> [To do]:
Can you retype every record below exactly as written?

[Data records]
- - - -

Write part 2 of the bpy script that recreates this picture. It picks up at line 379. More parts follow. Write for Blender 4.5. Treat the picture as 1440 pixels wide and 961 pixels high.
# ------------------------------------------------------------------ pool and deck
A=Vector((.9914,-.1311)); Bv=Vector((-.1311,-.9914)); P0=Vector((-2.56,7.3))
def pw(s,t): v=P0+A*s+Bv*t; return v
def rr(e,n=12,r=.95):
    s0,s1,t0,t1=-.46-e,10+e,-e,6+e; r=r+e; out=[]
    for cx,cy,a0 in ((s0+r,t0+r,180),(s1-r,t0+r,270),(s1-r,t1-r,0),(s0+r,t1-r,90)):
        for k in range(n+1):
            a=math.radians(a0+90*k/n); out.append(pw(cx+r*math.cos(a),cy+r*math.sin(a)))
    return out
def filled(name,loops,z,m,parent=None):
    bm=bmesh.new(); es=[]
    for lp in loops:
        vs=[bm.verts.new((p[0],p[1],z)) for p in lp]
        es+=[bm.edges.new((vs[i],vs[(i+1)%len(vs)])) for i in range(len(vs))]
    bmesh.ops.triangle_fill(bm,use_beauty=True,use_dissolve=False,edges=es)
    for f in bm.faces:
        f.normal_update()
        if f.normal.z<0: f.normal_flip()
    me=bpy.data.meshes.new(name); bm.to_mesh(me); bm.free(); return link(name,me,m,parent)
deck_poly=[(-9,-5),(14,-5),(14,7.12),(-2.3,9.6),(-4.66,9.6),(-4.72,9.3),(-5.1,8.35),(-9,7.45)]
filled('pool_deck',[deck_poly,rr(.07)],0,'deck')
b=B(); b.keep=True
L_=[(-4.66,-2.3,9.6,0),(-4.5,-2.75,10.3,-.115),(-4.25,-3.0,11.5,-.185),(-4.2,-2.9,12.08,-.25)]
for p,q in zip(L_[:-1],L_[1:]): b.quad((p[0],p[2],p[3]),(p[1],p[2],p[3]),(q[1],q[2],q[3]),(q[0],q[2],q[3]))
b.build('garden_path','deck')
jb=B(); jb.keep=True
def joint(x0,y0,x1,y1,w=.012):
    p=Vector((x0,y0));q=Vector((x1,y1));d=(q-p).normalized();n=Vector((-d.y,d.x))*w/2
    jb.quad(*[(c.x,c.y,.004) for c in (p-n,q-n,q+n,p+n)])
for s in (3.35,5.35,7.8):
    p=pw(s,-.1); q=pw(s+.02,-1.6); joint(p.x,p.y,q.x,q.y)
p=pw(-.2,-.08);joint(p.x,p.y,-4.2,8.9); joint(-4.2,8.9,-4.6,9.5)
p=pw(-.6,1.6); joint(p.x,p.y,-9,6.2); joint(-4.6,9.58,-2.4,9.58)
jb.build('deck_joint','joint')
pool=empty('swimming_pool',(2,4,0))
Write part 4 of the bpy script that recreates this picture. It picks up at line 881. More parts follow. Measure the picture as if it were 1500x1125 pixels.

- - - -

> [Task result]:
Write part 2 of the bpy script that recreates this picture. It picks up at line 379. More parts follow. Write for Blender 4.5. Treat the picture as 1440 pixels wide and 961 pixels high.
# ------------------------------------------------------------------ pool and deck
A=Vector((.9914,-.1311)); Bv=Vector((-.1311,-.9914)); P0=Vector((-2.56,7.3))
def pw(s,t): v=P0+A*s+Bv*t; return v
def rr(e,n=12,r=.95):
    s0,s1,t0,t1=-.46-e,10+e,-e,6+e; r=r+e; out=[]
    for cx,cy,a0 in ((s0+r,t0+r,180),(s1-r,t0+r,270),(s1-r,t1-r,0),(s0+r,t1-r,90)):
        for k in range(n+1):
            a=math.radians(a0+90*k/n); out.append(pw(cx+r*math.cos(a),cy+r*math.sin(a)))
    return out
def filled(name,loops,z,m,parent=None):
    bm=bmesh.new(); es=[]
    for lp in loops:
        vs=[bm.verts.new((p[0],p[1],z)) for p in lp]
        es+=[bm.edges.new((vs[i],vs[(i+1)%len(vs)])) for i in range(len(vs))]
    bmesh.ops.triangle_fill(bm,use_beauty=True,use_dissolve=False,edges=es)
    for f in bm.faces:
        f.normal_update()
        if f.normal.z<0: f.normal_flip()
    me=bpy.data.meshes.new(name); bm.to_mesh(me); bm.free(); return link(name,me,m,parent)
deck_poly=[(-9,-5),(14,-5),(14,7.12),(-2.3,9.6),(-4.66,9.6),(-4.72,9.3),(-5.1,8.35),(-9,7.45)]
filled('pool_deck',[deck_poly,rr(.07)],0,'deck')
b=B(); b.keep=True
L_=[(-4.66,-2.3,9.6,0),(-4.5,-2.75,10.3,-.115),(-4.25,-3.0,11.5,-.185),(-4.2,-2.9,12.08,-.25)]
for p,q in zip(L_[:-1],L_[1:]): b.quad((p[0],p[2],p[3]),(p[1],p[2],p[3]),(q[1],q[2],q[3]),(q[0],q[2],q[3]))
b.build('garden_path','deck')
jb=B(); jb.keep=True
def joint(x0,y0,x1,y1,w=.012):
    p=Vector((x0,y0));q=Vector((x1,y1));d=(q-p).normalized();n=Vector((-d.y,d.x))*w/2
    jb.quad(*[(c.x,c.y,.004) for c in (p-n,q-n,q+n,p+n)])
for s in (3.35,5.35,7.8):
    p=pw(s,-.1); q=pw(s+.02,-1.6); joint(p.x,p.y,q.x,q.y)
p=pw(-.2,-.08);joint(p.x,p.y,-4.2,8.9); joint(-4.2,8.9,-4.6,9.5)
p=pw(-.6,1.6); joint(p.x,p.y,-9,6.2); joint(-4.6,9.58,-2.4,9.58)
jb.build('deck_joint','joint')
pool=empty('swimming_pool',(2,4,0))
Write part 4 of the bpy script that recreates this picture. It picks up at line 881. More parts follow. Measure the picture as if it were 1500x1125 pixels.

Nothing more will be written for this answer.